If you’re the mother of a teen, and you and your husband are having marital difficulties, your teen already knows the marriage is in trouble. Here are some of the things they don’t need to hear:
“It’s all your fault.”
No, the divorce is not their fault. Their choice would be that the problems between the two of you be resolved quickly so they can deal with their own problems. The teen years are extremely stressful even when there are no more than the normal problems at home.
“Your father wouldn’t do this if he loved us.”
Their father isn’t divorcing them, he’s divorcing you. How much of an impact that will have on their day-to-day lives will depend on how well the two of you are able to agree on issues surrounding the divorce.
“You’re the only one I can talk to about this.”
Your child is not your best friend, your child is your child no matter how old or how mature he or she appears to be. Your child should not be privy to your emotional outpourings as you deal with divorce. If you need to unburden yourself, talk with a counselor or an impartial adult friend.
“If you love me, you won’t have anything to do with your father.”

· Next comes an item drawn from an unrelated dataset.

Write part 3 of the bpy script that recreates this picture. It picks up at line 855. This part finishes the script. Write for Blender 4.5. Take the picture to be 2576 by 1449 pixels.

Forcing your child to choose between the two of you will only put more stress on your child at an already stressful time. It’s your divorce, not your child’s. They aren’t losing a parent because of the divorce, their two parent home is being split into two homes each with a parent.
“How can you have anything to do with that woman!?”
As much you may hate someone who played a key role in the break up your marriage, if that person is part of your ex’s current life, she will probably also be a part of your child’s life. Let your child make his or her own decisions as far as how this relationship develops and don’t expect your child to feel the same anger as you do.
For simplicity this is written to mothers of teens but it just as easily applies to fathers.